The answer begins in Romans 1:1, in the first three phrases of the book - "Paul, a bond-servant of Christ Jesus, called as an apostle, set apart for the gospel of God." Take them one at a time and ponder what they mean about this man and his letter and his God. In all three phrases the crucial thing is not who Paul is, but whose Paul is. And this will, in the end, be what makes your life significant or not - not who you are, but whose you are.

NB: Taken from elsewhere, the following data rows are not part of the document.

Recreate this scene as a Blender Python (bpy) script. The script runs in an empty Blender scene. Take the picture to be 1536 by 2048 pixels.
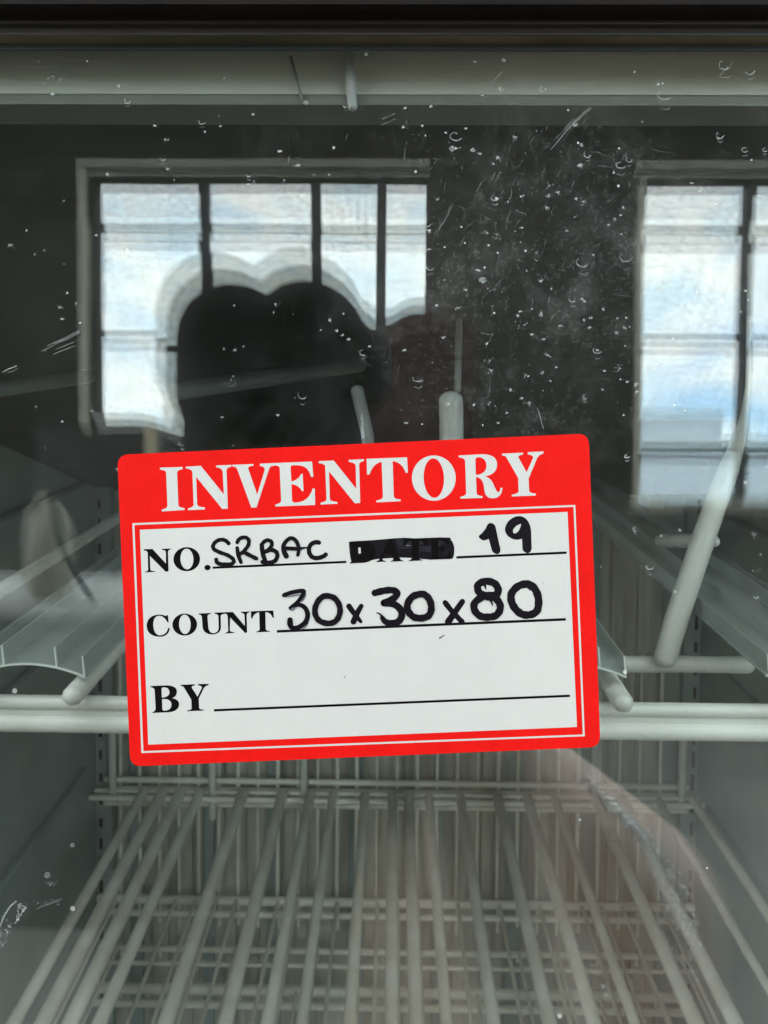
import bpy, bmesh, math, random
from mathutils import Vector, Matrix, Euler
from mathutils.geometry import tessellate_polygon
R = math.radians
scene = bpy.context.scene
COL = scene.collection
rnd = random.Random(7)

# ------------------------------------------------------------------ camera
F_PX = 1418.0                      # focal length in pixels of the 1536 x 2048 photograph
CAM = Vector((0.0, -0.115, 0.0))
YAW, PITCH, ROLL = math.atan(17/F_PX), math.atan(49/F_PX), R(0.5)
ROT = Matrix.Rotation(YAW, 3, 'Z') @ Matrix.Rotation(math.pi/2-PITCH, 3, 'X') @ Matrix.Rotation(ROLL, 3, 'Z')
cam_d = bpy.data.cameras.new('camera'); cam = bpy.data.objects.new('camera', cam_d); COL.objects.link(cam)
cam.matrix_world = Matrix.Translation(CAM) @ ROT.to_4x4()
cam_d.sensor_fit = 'HORIZONTAL'; cam_d.sensor_width = 27.0; cam_d.lens = F_PX/1536*27.0
cam_d.clip_start = 0.005; cam_d.clip_end = 500
cam_d.dof.use_dof = True; cam_d.dof.focus_distance = 0.115; cam_d.dof.aperture_fstop = 56
scene.camera = cam
scene.render.resolution_x, scene.render.resolution_y = 768, 1024

def at(px, py, y):
    """the world point that lies at pixel (px, py) on the upright plane at depth y"""
    d = ROT @ Vector(((px-768)/F_PX, (1024-py)/F_PX, -1.0))
    return CAM + d*((y-CAM.y)/d.y)
def refl(px, py, dist):
    """the point of the room whose mirror image in the front pane lies at pixel (px, py), dist metres of light path away"""
    p = at(px, py, dist+CAM.y); p.y = -p.y
    return p

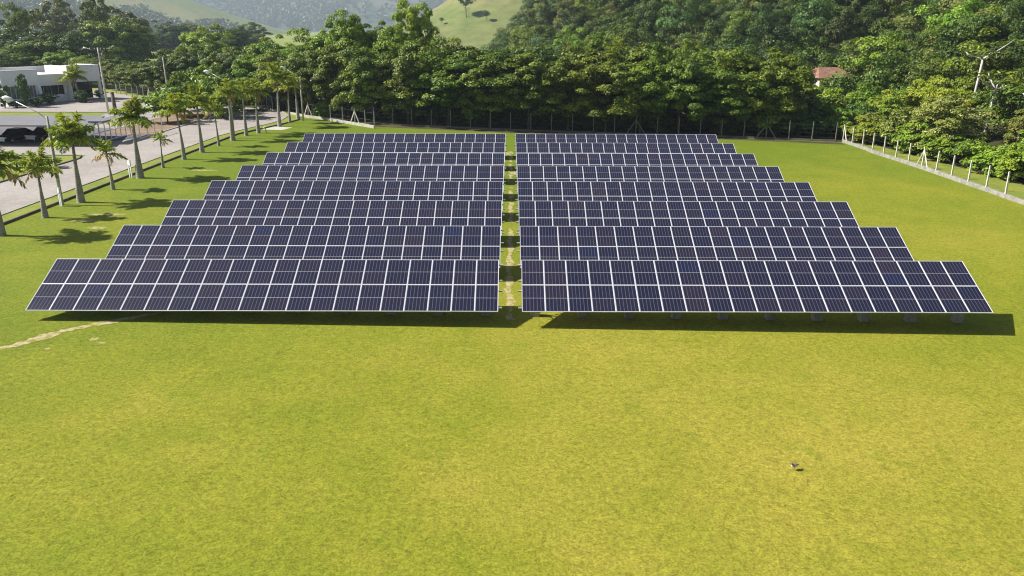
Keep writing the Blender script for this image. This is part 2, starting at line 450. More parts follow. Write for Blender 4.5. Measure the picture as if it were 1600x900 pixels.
# ------------------------------------------------------------------ hills
def vnoise(x, y, seed):
    r = np.random.default_rng(seed); tab = r.random((64, 64))
    xi = np.floor(x).astype(int); yi = np.floor(y).astype(int); fx = x - xi; fy = y - yi
    fx = fx * fx * (3 - 2 * fx); fy = fy * fy * (3 - 2 * fy)
    a = tab[xi % 64, yi % 64]; b = tab[(xi + 1) % 64, yi % 64]; c = tab[xi % 64, (yi + 1) % 64]; d = tab[(xi + 1) % 64, (yi + 1) % 64]
    return (a * (1 - fx) + b * fx) * (1 - fy) + (c * (1 - fx) + d * fx) * fy
def fbm(x, y, seed, o=5):
    s = 0; a = .5; f = 1.0
    for k in range(o): s = s + a * (vnoise(x * f, y * f, seed + k) - .5); a *= .5; f *= 2.03
    return s
def terrain(name, x0, x1, nx, y0, y1, ny, fn, mat):
    X, Y = np.meshgrid(np.linspace(x0, x1, nx), np.linspace(y0, y1, ny))
    Z = fn(X, Y)
    v = np.stack([X, Y, Z], -1).reshape(-1, 3)
    i = np.arange(nx * ny).reshape(ny, nx)
    f = np.stack([i[:-1, :-1], i[:-1, 1:], i[1:, 1:], i[1:, :-1]], -1).reshape(-1, 4)
    me = bpy.data.meshes.new(name); me.from_pydata(v.tolist(), [], f.tolist()); me.materials.append(mat)
    me.polygons.foreach_set('use_smooth', [True] * len(f))
    o = inst(name, me); o['kind'] = 'structure'; return o
M['hill_grass'] = two_tone('hill_pasture', (.115, .165, .04), (.20, .19, .075), .010, fine=.12, grain=.4)
M['hill_wood'] = two_tone('hill_forest_ground', (.030, .045, .02), (.05, .07, .028), .02, fine=.15, grain=1.0)
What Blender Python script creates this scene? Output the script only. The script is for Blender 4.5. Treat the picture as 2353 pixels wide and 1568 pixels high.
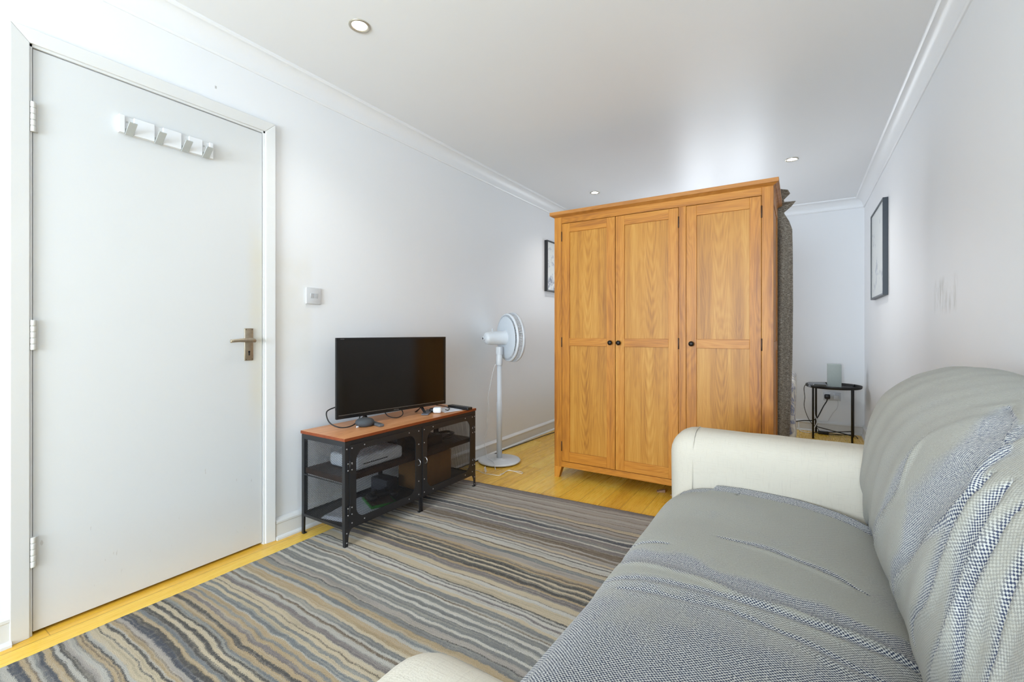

A Bond-servant of Christ Jesus
First, Paul, the writer of this letter, says he is "a bond-servant of Christ Jesus." We are confronted immediately with a choice: is this man a deluded maniac? Jesus, called Christ, was killed in about A.D. 30 by a Roman governor named Pilate. We have several secular, historical testimonies to that fact. He was dead. Now here is Paul saying that this man, Christ Jesus, is not dead but is his master, and that he is the man's slave. Are these 16 chapters the rantings of a delusion? You must decide.
Paul's own testimony is not that he is deluded but that he is bought and owned and ruled by his own contemporary, who died and rose from the dead - Christ Jesus. I say "bought and owned," because that's what being a bond servant implies. In 1 Corinthians 7:23, Paul says, "You were bought with a price; do not become slaves of men." In other words, Christians are slaves of Christ because he bought us by dying for us, and therefore he owns us. "You are not your own. For you have been bought with a price: therefore glorify God in your body" (1 Corinthians 6:19-20). Paul is the bond-servant of Christ Jesus because Christ bought him and owns him.
It also means that this living Christ rules him.